By Wayne Cole
SYDNEY, Dec 3 (Reuters) - The Australian and New Zealand dollars held onto hefty gains on Tuesday, after some surprisingly soft U.S. economic news upended their U.S. counterpart and Australia's central bank put rates on hold for the next couple of months.
The Aussie was enjoying the view at $0.6842 AUD=D3 , having climbed 0.9% overnight for its largest one-day gain since mid-October. Chart resistance lies around $0.6860, while major support is down at $0.6755.
The kiwi dollar fared even better touching a four-month top at $0.6511 NZD=D3 after jumping 1.2% overnight. A break of resistance around $0.6466 looked to have triggered a wave of short covering with speculators having gotten heavily long of U.S. dollars in recent weeks.
The rally began on Monday when an influential survey of U.S. manufacturing showed an unexpected slowdown in activity, one that challenged the U.S. dollar's standing as an economic outperformer. Aussie got a further fillip when the Reserve Bank of Australia (RBA) closed out the year with rates on hold at 0.75%, so removing the risk of an easing until the next policy meeting in early February. central bank also stuck with its optimistic outlook for the economy, arguing that low rates was boosting asset prices and incomes and would eventually feed through to more spending.
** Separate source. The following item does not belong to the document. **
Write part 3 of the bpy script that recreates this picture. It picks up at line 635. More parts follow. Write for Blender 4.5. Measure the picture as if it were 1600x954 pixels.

That led investors 0#YIB: to pare back the chance of a cut in February to around 48%, from 60%, though a move by May was still considered a done deal.
"The overall tone of the RBA statement was arguably a bit more upbeat, so we would not be surprised to see some further strength above $0.6850," said Robert Rennie, head of FX strategy at Westpac.
"However, we are forecasting two rate cuts next year with quantitative easing expected to begin in the second half of 2020," he added. "We would also argue that much above $0.6850, the A$ is starting to look expensive on the basis of our fair value models."
For now, bonds surrendered some of their recent gains with three-year futures YTTc1 easing 6 ticks to 99.250 and away from last week's top at 99.395.
The 10-year contract YTCc1 lost 6.5 ticks to 98.8400, implying a yield of 1.16%.
The next hurdle will be figures on Australian gross domestic product (GDP) due on Wednesday which are expected to show another middling rise of 0.5% in the third quarter.